As it appears, UObjects and derived types are manipulated only through pointers in blueprint, however when creating a variable, it only really creates a null pointer.
Therefore, if you want to create one of your objects, it seems like the only solution is to implement a factory, much like what is described in the following wiki page :
While this works fine, it is a bit tedious to use and not necessarily obvious for a non-programmer doing blueprint scripting. It also seems logical that, since unreal has introspection and reflection of the derived C++ UObject types, it should be able to expose allocating and creating a UObject without any manual work from the programmer.
So is there another way than creating and exposing my factories ? Is it possible to locally instanciate an object and set its values as a variable or component of my blueprint with available tools, or do UObject always have to be dynamically instanciated in the event graph with factories ?

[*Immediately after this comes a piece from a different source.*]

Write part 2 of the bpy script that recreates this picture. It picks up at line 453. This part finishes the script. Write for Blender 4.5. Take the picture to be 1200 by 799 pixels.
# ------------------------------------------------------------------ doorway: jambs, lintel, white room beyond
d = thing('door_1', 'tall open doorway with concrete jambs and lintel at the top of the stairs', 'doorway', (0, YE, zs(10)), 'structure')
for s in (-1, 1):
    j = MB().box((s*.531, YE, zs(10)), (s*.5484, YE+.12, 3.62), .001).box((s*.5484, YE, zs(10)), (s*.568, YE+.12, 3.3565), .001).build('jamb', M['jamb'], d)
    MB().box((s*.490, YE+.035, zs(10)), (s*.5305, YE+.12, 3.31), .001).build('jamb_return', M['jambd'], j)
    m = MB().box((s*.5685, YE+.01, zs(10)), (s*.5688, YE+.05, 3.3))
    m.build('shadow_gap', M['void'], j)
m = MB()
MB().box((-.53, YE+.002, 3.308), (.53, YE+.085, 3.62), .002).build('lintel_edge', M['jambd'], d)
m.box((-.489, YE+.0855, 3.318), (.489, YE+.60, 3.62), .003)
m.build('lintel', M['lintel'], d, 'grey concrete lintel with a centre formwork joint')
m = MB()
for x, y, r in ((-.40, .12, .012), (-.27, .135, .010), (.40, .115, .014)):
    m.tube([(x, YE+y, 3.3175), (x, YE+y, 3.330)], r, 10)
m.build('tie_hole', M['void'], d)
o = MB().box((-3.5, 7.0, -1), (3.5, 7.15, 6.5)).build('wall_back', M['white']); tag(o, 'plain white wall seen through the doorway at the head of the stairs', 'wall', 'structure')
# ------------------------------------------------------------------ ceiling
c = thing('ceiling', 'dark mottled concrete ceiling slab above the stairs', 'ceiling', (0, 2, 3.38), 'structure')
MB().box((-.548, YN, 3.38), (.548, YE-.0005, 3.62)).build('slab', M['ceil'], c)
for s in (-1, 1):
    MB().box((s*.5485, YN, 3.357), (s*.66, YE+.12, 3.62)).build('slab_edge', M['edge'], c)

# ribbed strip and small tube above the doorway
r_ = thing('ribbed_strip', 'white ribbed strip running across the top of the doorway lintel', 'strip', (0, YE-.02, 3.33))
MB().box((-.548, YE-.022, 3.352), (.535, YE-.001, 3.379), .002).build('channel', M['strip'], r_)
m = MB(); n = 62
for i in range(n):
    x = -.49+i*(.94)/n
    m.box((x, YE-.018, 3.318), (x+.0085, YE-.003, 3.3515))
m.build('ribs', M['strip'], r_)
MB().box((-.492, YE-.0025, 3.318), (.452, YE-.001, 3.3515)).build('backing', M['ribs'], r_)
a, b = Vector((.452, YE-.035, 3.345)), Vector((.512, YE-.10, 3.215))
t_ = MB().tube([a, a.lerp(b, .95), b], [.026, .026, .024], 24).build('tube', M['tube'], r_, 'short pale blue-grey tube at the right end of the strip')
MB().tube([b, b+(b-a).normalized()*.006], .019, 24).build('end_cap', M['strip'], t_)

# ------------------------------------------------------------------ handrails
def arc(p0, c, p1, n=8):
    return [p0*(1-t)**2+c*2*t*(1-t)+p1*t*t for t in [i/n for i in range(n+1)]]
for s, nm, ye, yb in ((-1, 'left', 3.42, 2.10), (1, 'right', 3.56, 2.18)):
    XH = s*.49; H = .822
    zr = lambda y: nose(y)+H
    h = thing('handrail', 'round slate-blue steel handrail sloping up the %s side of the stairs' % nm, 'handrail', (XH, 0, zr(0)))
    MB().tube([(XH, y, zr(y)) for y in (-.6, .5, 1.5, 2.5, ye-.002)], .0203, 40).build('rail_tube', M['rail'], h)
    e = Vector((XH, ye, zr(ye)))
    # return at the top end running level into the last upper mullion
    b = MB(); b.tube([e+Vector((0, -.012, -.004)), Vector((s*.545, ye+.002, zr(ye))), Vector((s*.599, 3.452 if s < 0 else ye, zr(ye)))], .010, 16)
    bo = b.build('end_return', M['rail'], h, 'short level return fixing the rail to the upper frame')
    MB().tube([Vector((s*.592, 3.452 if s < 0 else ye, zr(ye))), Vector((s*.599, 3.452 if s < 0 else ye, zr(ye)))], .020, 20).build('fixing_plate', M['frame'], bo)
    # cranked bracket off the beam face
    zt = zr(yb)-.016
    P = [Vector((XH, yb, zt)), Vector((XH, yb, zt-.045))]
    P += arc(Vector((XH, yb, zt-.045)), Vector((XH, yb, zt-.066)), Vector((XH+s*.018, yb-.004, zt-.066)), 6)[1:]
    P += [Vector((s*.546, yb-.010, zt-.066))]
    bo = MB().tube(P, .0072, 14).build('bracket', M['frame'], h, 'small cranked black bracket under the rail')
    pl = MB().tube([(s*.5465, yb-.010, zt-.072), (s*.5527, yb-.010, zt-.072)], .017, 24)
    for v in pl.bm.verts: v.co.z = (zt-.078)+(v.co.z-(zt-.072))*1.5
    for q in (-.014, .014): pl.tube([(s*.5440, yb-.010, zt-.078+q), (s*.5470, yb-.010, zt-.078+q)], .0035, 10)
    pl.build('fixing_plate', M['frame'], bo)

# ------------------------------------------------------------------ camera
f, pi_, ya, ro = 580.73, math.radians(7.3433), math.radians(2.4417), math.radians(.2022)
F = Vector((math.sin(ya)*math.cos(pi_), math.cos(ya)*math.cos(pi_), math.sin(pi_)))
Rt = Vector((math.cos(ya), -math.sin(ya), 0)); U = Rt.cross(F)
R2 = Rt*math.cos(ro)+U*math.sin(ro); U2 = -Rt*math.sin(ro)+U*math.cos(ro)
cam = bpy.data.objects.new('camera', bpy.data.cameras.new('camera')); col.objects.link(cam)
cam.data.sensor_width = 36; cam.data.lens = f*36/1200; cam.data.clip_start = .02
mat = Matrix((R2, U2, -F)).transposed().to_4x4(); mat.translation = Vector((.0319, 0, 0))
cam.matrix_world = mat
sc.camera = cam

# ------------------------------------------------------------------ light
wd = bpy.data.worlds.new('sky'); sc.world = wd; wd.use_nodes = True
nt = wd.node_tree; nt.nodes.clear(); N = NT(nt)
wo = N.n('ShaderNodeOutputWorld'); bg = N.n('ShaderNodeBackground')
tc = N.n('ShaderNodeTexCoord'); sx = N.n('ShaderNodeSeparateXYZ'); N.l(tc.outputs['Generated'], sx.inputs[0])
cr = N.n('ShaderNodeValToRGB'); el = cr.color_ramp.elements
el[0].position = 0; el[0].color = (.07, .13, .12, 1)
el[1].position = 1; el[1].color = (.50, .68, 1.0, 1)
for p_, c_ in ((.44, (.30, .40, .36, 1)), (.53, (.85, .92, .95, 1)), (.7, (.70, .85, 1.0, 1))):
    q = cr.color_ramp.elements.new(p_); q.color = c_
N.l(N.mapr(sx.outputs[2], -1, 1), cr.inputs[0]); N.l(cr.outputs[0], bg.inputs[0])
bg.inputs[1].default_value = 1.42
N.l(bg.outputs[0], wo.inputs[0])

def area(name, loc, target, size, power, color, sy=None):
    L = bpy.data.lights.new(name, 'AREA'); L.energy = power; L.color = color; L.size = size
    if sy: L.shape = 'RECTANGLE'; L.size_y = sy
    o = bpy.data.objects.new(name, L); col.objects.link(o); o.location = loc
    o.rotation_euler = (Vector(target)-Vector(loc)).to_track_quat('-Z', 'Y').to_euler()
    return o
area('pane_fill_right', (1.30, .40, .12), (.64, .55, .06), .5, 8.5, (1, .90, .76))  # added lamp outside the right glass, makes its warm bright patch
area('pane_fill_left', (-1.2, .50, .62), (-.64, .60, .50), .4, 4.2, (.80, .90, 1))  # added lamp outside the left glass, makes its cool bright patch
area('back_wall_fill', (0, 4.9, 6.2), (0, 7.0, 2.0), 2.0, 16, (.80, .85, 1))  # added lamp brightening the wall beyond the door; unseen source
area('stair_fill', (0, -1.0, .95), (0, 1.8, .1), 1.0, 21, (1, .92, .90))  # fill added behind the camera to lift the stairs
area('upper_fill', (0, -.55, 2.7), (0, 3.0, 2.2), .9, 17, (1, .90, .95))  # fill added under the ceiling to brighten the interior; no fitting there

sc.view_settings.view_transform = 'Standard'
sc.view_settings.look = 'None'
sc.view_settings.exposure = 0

I was looking for a way to create objects type of classes derived from uobject on runtime too and just found this code snippet to add that functionality. I’m really curious about the side effects of it because epic doesn’t give this feature as default on blueprint. Can someone explain why please?
Agreed, I can’t imagine I’m the only one wondering about this, but never really got a reply. It seems like we generate enough reflexion/introspection code to be able to construct our UObjects without having to call our own code just to call “new”.
There must be some kind of system that I’m missing, it just seems like the first thing one would look for.
I thought i miss something at first but after researching and trying lots of thing, i realized this is the only way to create it. Why would epic block something like this? If it’s because garbage collection, what we should be careful about while using this?
I don’t think it presents any danger, other than a mild annoyance. But it’s also counter-intuitive in the hand of an artist editing a blueprint, when they create a variable of your UObject type, they’d expect to be manipulating an instance of that object, not a (potentially null) pointer.